━━━ DATA IN THIS EXERCISE ━━━
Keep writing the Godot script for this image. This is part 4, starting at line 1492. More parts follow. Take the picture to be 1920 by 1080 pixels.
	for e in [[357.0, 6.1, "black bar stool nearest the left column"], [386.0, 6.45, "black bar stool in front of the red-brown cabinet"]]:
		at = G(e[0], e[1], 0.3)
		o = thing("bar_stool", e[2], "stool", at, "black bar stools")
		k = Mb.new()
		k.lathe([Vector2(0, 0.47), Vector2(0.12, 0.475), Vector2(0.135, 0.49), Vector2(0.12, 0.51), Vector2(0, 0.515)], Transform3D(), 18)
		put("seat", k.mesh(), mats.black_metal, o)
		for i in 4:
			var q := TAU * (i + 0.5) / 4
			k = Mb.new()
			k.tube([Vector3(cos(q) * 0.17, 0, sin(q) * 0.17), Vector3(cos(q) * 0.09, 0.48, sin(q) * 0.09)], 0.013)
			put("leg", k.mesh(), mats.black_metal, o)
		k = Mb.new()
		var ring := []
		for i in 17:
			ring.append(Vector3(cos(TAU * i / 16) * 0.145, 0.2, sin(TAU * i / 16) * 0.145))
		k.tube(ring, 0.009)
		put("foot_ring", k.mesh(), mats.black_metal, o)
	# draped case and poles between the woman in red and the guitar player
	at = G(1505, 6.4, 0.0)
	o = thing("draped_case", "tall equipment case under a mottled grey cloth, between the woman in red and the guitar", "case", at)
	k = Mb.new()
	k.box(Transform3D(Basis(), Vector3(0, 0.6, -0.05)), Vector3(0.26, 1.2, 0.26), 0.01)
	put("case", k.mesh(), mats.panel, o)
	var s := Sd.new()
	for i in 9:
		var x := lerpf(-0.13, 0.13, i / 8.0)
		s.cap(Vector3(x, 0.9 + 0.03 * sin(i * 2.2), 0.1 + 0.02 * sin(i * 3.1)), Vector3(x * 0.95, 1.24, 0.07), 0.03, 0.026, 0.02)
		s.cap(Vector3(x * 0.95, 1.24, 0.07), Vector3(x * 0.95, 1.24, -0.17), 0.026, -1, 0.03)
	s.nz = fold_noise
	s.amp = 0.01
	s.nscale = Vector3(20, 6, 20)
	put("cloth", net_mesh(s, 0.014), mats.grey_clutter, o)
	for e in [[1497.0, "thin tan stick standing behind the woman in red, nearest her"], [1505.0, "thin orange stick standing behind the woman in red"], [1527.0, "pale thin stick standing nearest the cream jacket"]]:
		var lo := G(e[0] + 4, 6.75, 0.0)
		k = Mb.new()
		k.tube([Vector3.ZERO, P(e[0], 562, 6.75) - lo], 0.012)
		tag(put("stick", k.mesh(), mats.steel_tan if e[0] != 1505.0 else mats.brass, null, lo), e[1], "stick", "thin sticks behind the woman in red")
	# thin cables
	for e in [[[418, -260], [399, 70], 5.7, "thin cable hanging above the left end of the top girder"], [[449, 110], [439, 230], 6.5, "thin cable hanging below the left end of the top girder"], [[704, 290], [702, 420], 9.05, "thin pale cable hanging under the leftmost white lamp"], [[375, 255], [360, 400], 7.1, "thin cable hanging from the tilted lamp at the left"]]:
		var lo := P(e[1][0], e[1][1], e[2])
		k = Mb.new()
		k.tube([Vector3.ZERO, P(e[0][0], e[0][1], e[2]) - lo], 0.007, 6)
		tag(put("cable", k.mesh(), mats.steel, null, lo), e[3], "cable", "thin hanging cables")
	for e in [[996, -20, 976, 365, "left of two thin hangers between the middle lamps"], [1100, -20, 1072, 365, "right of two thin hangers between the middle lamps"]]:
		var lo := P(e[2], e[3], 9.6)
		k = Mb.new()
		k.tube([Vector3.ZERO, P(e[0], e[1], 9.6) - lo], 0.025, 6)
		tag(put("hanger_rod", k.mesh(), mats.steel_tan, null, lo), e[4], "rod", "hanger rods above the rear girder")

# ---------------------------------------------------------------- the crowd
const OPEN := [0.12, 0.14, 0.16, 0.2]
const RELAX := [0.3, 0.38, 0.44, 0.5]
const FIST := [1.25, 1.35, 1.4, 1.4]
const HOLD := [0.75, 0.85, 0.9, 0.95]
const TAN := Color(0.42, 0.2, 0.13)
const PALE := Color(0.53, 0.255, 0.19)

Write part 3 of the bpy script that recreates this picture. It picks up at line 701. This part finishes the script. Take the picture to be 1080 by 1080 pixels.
━━━
* WHAT IS EXPECTED: In the entries above, find each line with the word "script" and copy it.

* RESULT FOR THIS TASK:
Keep writing the Godot script for this image. This is part 4, starting at line 1492. More parts follow. Take the picture to be 1920 by 1080 pixels.
Write part 3 of the bpy script that recreates this picture. It picks up at line 701. This part finishes the script. Take the picture to be 1080 by 1080 pixels.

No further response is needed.